Der Grund dafür ist sonnenklar: Wer jetzt noch fossile Anlagen errichtet, egal ob sie effizienter sind als alte Kohleblöcke, muss sie jahrzehntelang laufen lassen, um die Investition wieder hereinzubekommen. Und das bedeutet bei diesen Riesenanlagen nun mal hohe, absolute Emissionen.
Doch weitere Jahrzehnte mit hohen Emissionen – das geht nicht mehr, wenn die Welt die schlimmsten Folgen der Erderhitzung noch verhindern will. Wer sollte das besser wissen als der Leiter der Umweltredaktion eines öffentlich-rechtlichen Qualitätsmediums?
Nur ein Missverständnis?
Worauf im IPCC-Report also stützt Volker Angres seine Empfehlung? Und worauf Thomas Bellut seine Verteidigung? Das haben wir letzte Woche nochmal die ZDF-Pressestelle gefragt. Und am Dienstag eine – überraschende – Antwort bekommen.

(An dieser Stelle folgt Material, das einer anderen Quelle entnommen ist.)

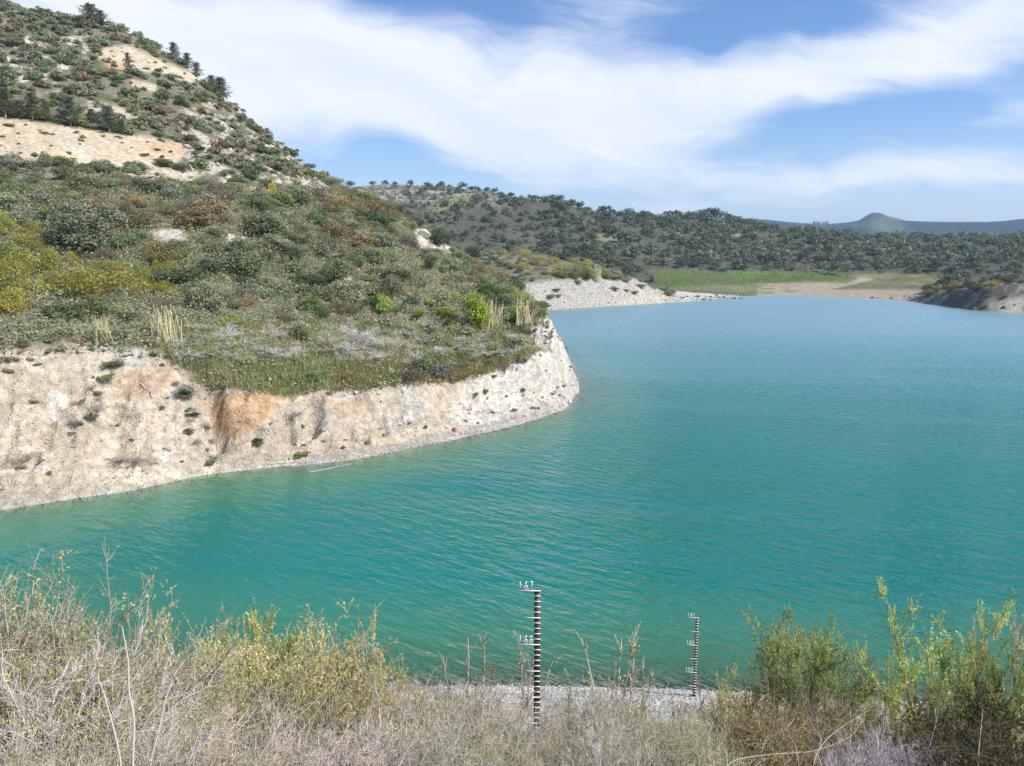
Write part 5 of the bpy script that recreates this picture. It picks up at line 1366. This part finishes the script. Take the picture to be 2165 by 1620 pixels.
# litter and driftwood
x, y, z, d = hit(1258, 1588)
a, e = az_el(1258, 1585); d = 7.9; x, y = d * math.sin(a), d * math.cos(a)
bv, bt = rock_shape(990, 3); bgz = CAMZ + d * math.tan(e)
bv = bv * np.array([.075, .06, .10]) + np.stack([fbm(bv[:, 0] * 3, bv[:, 2] * 3, 1, 3, k) for k in range(3)], 1) * .05
m_bag, t, out = material('thin_plastic'); b = t.node('ShaderNodeBsdfPrincipled'); t.l.new(b.outputs[0], out.inputs[0])
t.l.new(t.mix(t.remap(t.noise(t.node('ShaderNodeNewGeometry').outputs['Position'], 14, 3, .5), .4, .6), (.45, .50, .72, 1), (.75, .77, .85, 1)), b.inputs['Base Color']); b.inputs['Roughness'].default_value = .25
o = link('plastic_bag', mesh_from('plastic_bag', bv, tris=bt), m_bag); o.location = (x, y, bgz); tag(o, 'crumpled pale blue plastic bag caught in the dry twigs', 'litter')
def log(name, a_, b_, r, label):
    P = [hit(*a_)[:3], hit(*b_)[:3]]; P = np.array(P) + np.array([0, 0, r])
    Q = np.linspace(0, 1, 9)[:, None] * (P[1] - P[0]) + P[0]; Q[1:-1] += g.normal(0, r * .45, (7, 3)); Q[:, 2] = [max(q[2], ground_z(q[0], q[1]) + r * .3, .02) for q in Q]
    V, F = tubes(Q[None], np.array([r]), np.array([r * .5]), 6); B = Batch(); B.add(V, F, np.ones(len(V)))
    for k in range(5):
        i = g.integers(2, 8); p = grow(Q[i:i + 1], g.normal(0, 1, (1, 3)) + np.array([0, 0, .4]), np.array([g.uniform(.4, 1.0)]), 5, g, .2)
        V, F = tubes(p, np.array([r * .4]), np.array([r * .15]), 4); B.add(V, F, np.ones(len(V)))
    o = link(name, B.mesh(name, m_bark)); o.color = (.30, .27, .25, 1); return tag(o, label, 'driftwood')
log('dead_log', (298, 812), (345, 882), .07, 'grey fallen log lying down the pale bank')
log('dead_branch', (262, 768), (365, 776), .05, 'thin grey branch lying across the top of the orange bank')
log('dead_branch', (655, 1016), (745, 992), .035, 'pale branch floating at the foot of the orange bank')
log('dead_branch', (565, 985), (640, 978), .035, 'pale driftwood branch stranded on the waterline gravel')

# ------------------------------------------------------------------ the air between
hz = mesh_from('haze', *(lambda V, Q: (V, None, Q))(*box_arr(-9000, 9000, -30, 9200, -14, 170)))
m_air = bpy.data.materials.new('air'); m_air.use_nodes = True
t = NT(m_air.node_tree); t.n.clear(); out = t.node('ShaderNodeOutputMaterial')
pv = t.node('ShaderNodeVolumePrincipled'); pv.inputs['Color'].default_value = (0.50, 0.70, 1.0, 1)
pv.inputs['Density'].default_value = 0.00017; pv.inputs['Anisotropy'].default_value = 0.2
t.l.new(pv.outputs[0], out.inputs['Volume'])
tag(link('haze', hz, m_air), 'thin bluish haze over the lake and hills', kind='stuff')
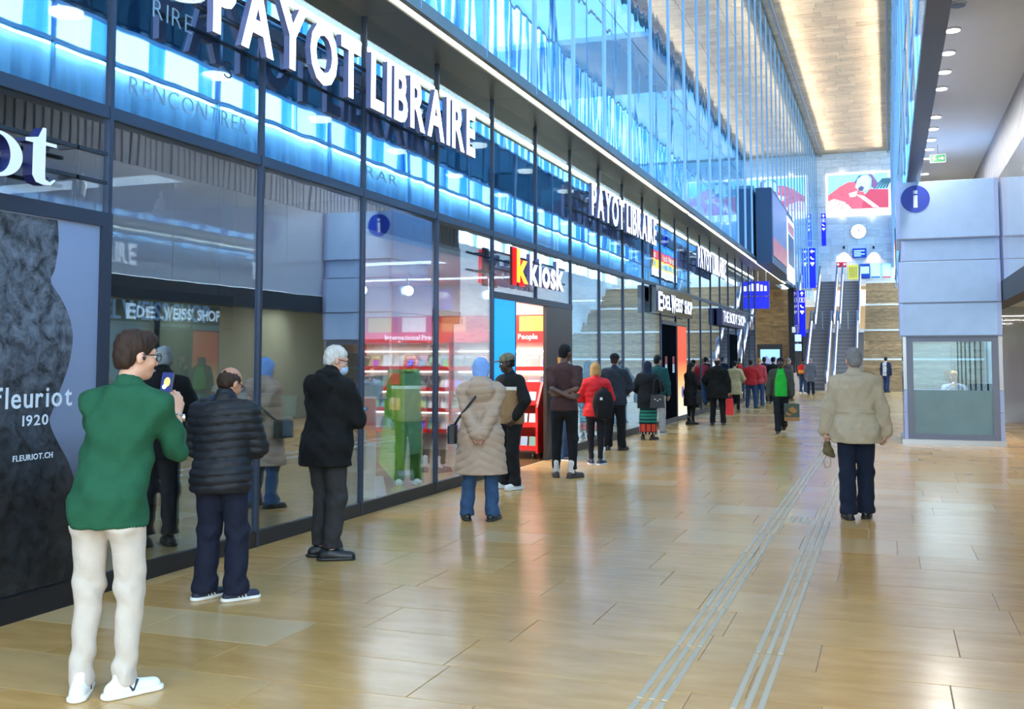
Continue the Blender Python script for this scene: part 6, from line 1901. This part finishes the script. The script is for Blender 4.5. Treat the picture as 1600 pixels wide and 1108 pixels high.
# phones
R_ = rotz(-.35) @ rotx(-.25)
pc = J1['pal'][1][0] + np.array([-.045, .015, .055])
ph = carried('phone', J1['w'](pc), J1['rz'], 'smartphone with bright picture held up by the man in green shirt', 'phone')
Rp = rotz(-.25) @ rotx(-.22)
local_box('case', (0, 0, 0), .078, .009, .155, Rp, M_black, ph)
local_box('screen', Rp @ np.array([0, -.0055, 0]), .070, .002, .145, Rp, mat('phone_screen', S2L((.16, .20, .42)), .2, emit=.5), ph, .0005)
o = MB().disc((0, 0), .022, 'y', -.0085, -.007, 16); o.v = [tuple(Rp @ np.array([v[0] * .9 + .004, v[1], v[2] * 1.2 + .02])) for v in o.v]; o.build('picture', mat('phone_pic', S2L((.95, .8, .45)), .3, emit=.6), ph, local=True)
o = MB().disc((0, 0), .014, 'y', -.009, -.008, 16); o.v = [tuple(Rp @ np.array([v[0] - .008, v[1], v[2] - .005])) for v in o.v]; o.build('picture', mat('phone_pic2', S2L((.85, .88, .95)), .3, emit=.6), ph, local=True)
wa = MB()
w0, e0 = J1['wr'][1] * J1['S'], J1['el'][1] * J1['S']
dd = (w0 - e0) / np.linalg.norm(w0 - e0)
c0 = w0 - dd * .035
u = np.cross(dd, [0, 0, 1.]); u /= np.linalg.norm(u); v_ = np.cross(dd, u)
for k in range(18):
    a0, a1 = 2 * PI * k / 18, 2 * PI * (k + 1) / 18
    wa.tube(c0 + (u * math.cos(a0) + v_ * math.sin(a0)) * .031, c0 + (u * math.cos(a1) + v_ * math.sin(a1)) * .031, .008, n=6)
wa.tube(c0 + u * .028, c0 + u * .042, .019, n=16)
wa.build('wrist_watch', mat('watch_steel', (.7, .7, .68), .25, .9), J1['t'], local=True)
MB().sphere(J1['hd']((.080, .005, -.012)) * J1['S'], .011, 10, 7).build('earphone', M_black, J1['t'], local=True, smooth=True)
pc = (J3['pal'][1][0] + J3['pal'][-1][0]) / 2 + np.array([.03, .0, .02])
p3 = carried('phone', J3['w'](pc), J3['rz'], 'dark smartphone in the hands of the older man in black coat', 'phone')
Rp = rotx(-1.0); local_box('case', (0, 0, 0), .075, .009, .15, Rp, M_black, p3); local_box('screen', Rp @ np.array([0, -.0055, 0]), .068, .002, .14, Rp, mat('phone_dark', (.1, .12, .15), .15, emit=.2), p3, .0005)
# beige-coat woman: black shoulder bag
b4 = carried('shoulder_bag', J4['w']((-.31, .02, .93)), J4['rz'], 'black shoulder bag at the left side of the beige coat', 'bag')
local_box('pouch', (0, 0, 0), .09, .24, .20, np.eye(3), M_black, b4, .02)
q0 = np.array(J4['w']((-.31, .02, .93)))
def rel(J, p, q): return tuple(rotz(-J['rz']) @ (np.array(J['w'](p)) - np.array(q)))
strap = [rel(J4, p, q0) for p in ((-.30, -.03, 1.0), (-.235, -.135, 1.10), (-.17, -.192, 1.18), (-.09, -.21, 1.28), (-.02, -.20, 1.37), (.035, -.16, 1.44), (.06, -.08, 1.505), (.055, .02, 1.50))]
MB().path(strap, .013, 8).build('strap', M_black, b4, local=True)
# backpack on the red jacket
def backpack(J, x, z, w_, h_, d_, m_, m2, label, back=-.17):
    q = np.array(J['w']((x, back, z)))
    b = carried('backpack', q, J['rz'], label, 'backpack')
    S = J['S']
    V, F = grow([('e', (0, -d_ / 2, h_ * .52), (w_ / 2, d_ / 2 * 1.1, h_ / 2), None, .02), ('p', [(.0, w_ * .44, d_ * .42, 0, -d_ / 2), (h_ * .6, w_ * .48, d_ * .46, 0, -d_ / 2), (h_ * .85, w_ * .36, d_ * .36, 0, -d_ / 2)], .05)], max(.010, J['h'] * .8))
    mesh_from('pack', V, F, m_, b)
    V, F = grow([('p', [(.03, w_ * .36, d_ * .2, 0, -d_ * .93), (h_ * .42, w_ * .34, d_ * .2, 0, -d_ * .93)], .02)], max(.010, J['h'] * .8))
    mesh_from('pocket', V, F, m2, b)
    for s in (-1, 1):
        MB().path([(s * w_ * .25, -.02, h_ * .1), (s * w_ * .28, .0, h_ * .5), (s * w_ * .25, .05, h_ * .95), (s * w_ * .25, .12, h_ * 1.02)], .017, 8).build('strap', m2, b, local=True)
    MB().path([(-.03, -d_ / 2, h_ * 1.0), (0, -d_ / 2, h_ * 1.07), (.03, -d_ / 2, h_ * 1.0)], .008).build('handle', m2, b, local=True)
    return b
bp1 = backpack(J8, .10, .80, .30, .46, .16, C_('pack_black', (.09, .085, .095)), C_('pack_pocket', (.075, .07, .08)), 'black backpack on the back of the blonde woman in red jacket')
MB().cbox(-.06, -.02, -.175, -.165, .29, .33, .004).build('badge', M_white, bp1, local=True)
MB().cbox(.10, .115, -.14, -.125, .20, .26, .004).build('badge', M_white, bp1, local=True)
backpack(J21, .0, .98, .34, .44, .18, C_('pack_red', (.75, .12, .12)), C_('pack_yellow', (.85, .55, .15)), 'red and yellow backpack worn at the escalator foot')
# handbags
def handbag(J, p, sz, m_, label, up=.3, bits=False):
    q = np.array(J['w'](p)); b = carried('handbag', q, J['rz'], label, 'handbag')
    sx_, sy_, szz = sz
    mb = MB().prism([(-sx_ / 2, 0), (sx_ / 2, 0), (sx_ / 2 * .86, szz), (-sx_ / 2 * .86, szz)], 'y', -sy_ / 2, sy_ / 2); mb.build('pouch', m_, b, local=True)
    MB().path([(-sx_ * .3, 0, szz), (-sx_ * .2, 0, szz + up * .8), (0, .02, szz + up), (sx_ * .2, 0, szz + up * .8), (sx_ * .3, 0, szz)], .010).build('handle', m_, b, local=True)
    MB().box(-sx_ / 2 * .9, sx_ / 2 * .9, -sy_ / 2 - .006, -sy_ / 2, szz * .55, szz * .97).build('flap', m_, b, local=True)
    if bits:
        for i in range(3): MB().cbox(-.06 + .05 * i, -.035 + .05 * i, -sy_ / 2 - .015, -sy_ / 2 - .006, szz * (.62 - .1 * (i % 2)), szz * (.72 - .1 * (i % 2)), .003).build('clasp', M_steel, b, local=True)
    return b
handbag(J11, (.20, -.20, .72), (.30, .12, .26), M_black, 'black handbag with silver clasps on the right hip over the banded skirt', .35, True)
handbag(J12, (.20, .05, .60), (.26, .12, .24), M_black, 'dark handbag hanging at the side of the sideways woman in black coat', .3, True)
# red carrier bag
pr_ = J13['pal'][1][0]
handbag(J13, (pr_[0] + .02, pr_[1], pr_[2] - .52), (.20, .10, .40), mat('red_bag', S2L((.85, .10, .10)), .5), 'red carrier bag in the right hand of the broad man in black coat', .12)
# paper bag of the walking man
pl_ = J19['pal'][-1][0]
q = np.array(J19['w']((pl_[0], pl_[1], pl_[2] - .50)))
pbag = carried('paper_bag', q, J19['rz'], 'dark green and brown paper bag carried by the man in green polo', 'bag')
MB().box(-.16, .16, -.06, .06, .085, .38).build('bag_body', mat('bag_green', S2L((.28, .33, .28)), .7), pbag, local=True)
MB().box(-.16, .16, -.06, .06, 0, .085).build('bag_foot', mat('bag_kraft', S2L((.62, .45, .28)), .7), pbag, local=True)
MB().prism([(-.12, .22), (-.02, .32), (.08, .26), (.02, .19), (-.05, .17)], 'y', .06, .064).build('printed_shape', mat('bag_kraft2', S2L((.66, .46, .24)), .7), pbag, local=True)
MB().prism([(0, .14), (.12, .20), (.13, .15), (.05, .11)], 'y', .06, .064).build('printed_shape', MATS['bag_kraft2'], pbag, local=True)
for y__ in (-.05, .05):
    MB().path([(-.06, y__, .38), (-.05, y__ * .3, .47), (.05, y__ * .3, .47), (.06, y__, .38)], .006).build('handle', MATS['bag_kraft'], pbag, local=True)
# crumpled olive cloth cap with loop held by the man in beige jacket
pl_ = J20['pal'][-1][0]
q = np.array(J20['w'](pl_))
hat = carried('cloth_hat', q, 0, 'crumpled olive cloth hat with a loop held by the man in beige jacket', 'hat')
V, F = grow([('c', (0, .0, -.01), (.01, 0, -.10), .025, .05, .02), ('e', (.02, 0, -.14), (.075, .05, .035), roty(.5), .03)], .009, folds(.006, 2., 2.2)); mesh_from('crown', V, F, C_('olive_cloth', (.42, .36, .24)), hat)
MB().path([(0, 0, -.15), (-.04, .0, -.22), (-.02, 0, -.29), (.03, 0, -.28), (.035, 0, -.2), (.02, 0, -.15)], .006).build('loop', mat('pink_tape', S2L((.72, .58, .52)), .7), hat, local=True)
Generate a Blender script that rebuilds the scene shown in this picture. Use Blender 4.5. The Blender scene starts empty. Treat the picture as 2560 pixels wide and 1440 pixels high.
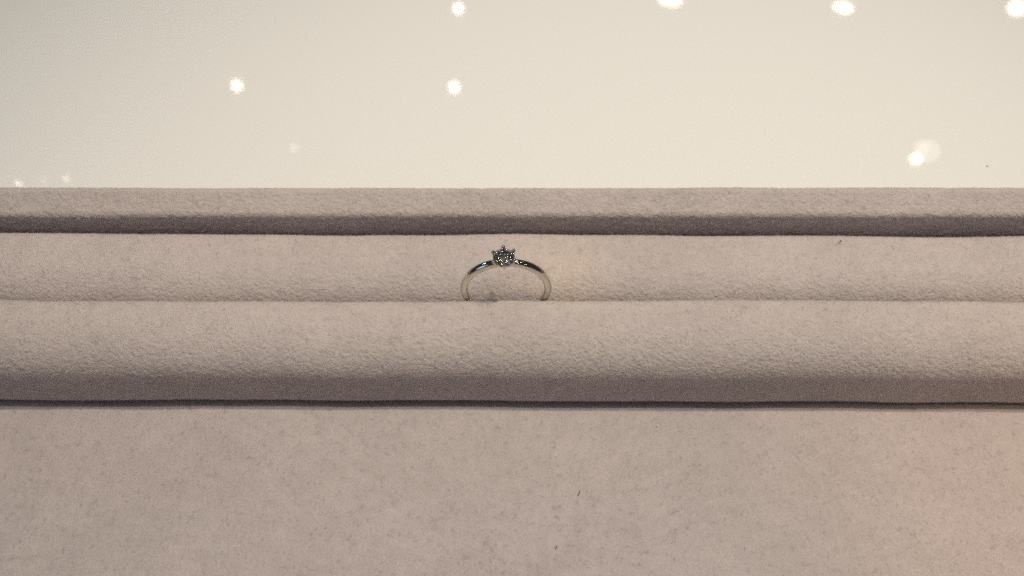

Das sei alles ein "Missverständnis", lässt Angres ausrichten. Sein Satz "Und genau das fordert der Weltklimarat" – siehe Zitat oben – habe sich gar nicht auf den Neubau von Kohlekraftwerken bezogen. Sondern nur darauf, dass man jetzt "Klimaschutz großskalig voranbringen" müsse.
Der Klima-Lügendetektor ist ein preisgekröntes Anti-Greenwashing-Portal, hinter dem die Journalisten Toralf Staud und Nick Reimer stehen. Dieser und weitere Beiträge, die Klimalügen und -tricks von Unternehmen, Politik oder Medien aufdecken, sind auf klima-luegendetektor.de zu finden.
Zugegeben, das fordert der IPCC tatsächlich. Folgt man dieser rabulistischen Erklärung, käme Angres um eine Kopfwäsche vom Chef herum. Das mit den Kohlekraftwerken wäre dann also kein Wiedergeben einer IPCC-Forderung, sondern schlicht Angres' private Meinung.
Der Haken daran: Sie ist nicht durch den Stand der Forschung gedeckt, und am selben Tag hat der UN-Generalsekretär das Gegenteil gefordert.
Entweder weiß Volker Angres das nicht, dann hat er nicht sorgfältig recherchiert. Oder er weiß es und sagt bewusst das Gegenteil. Wir wissen nicht, was für einen Leiter der ZDF-Umweltredaktion schlimmer wäre.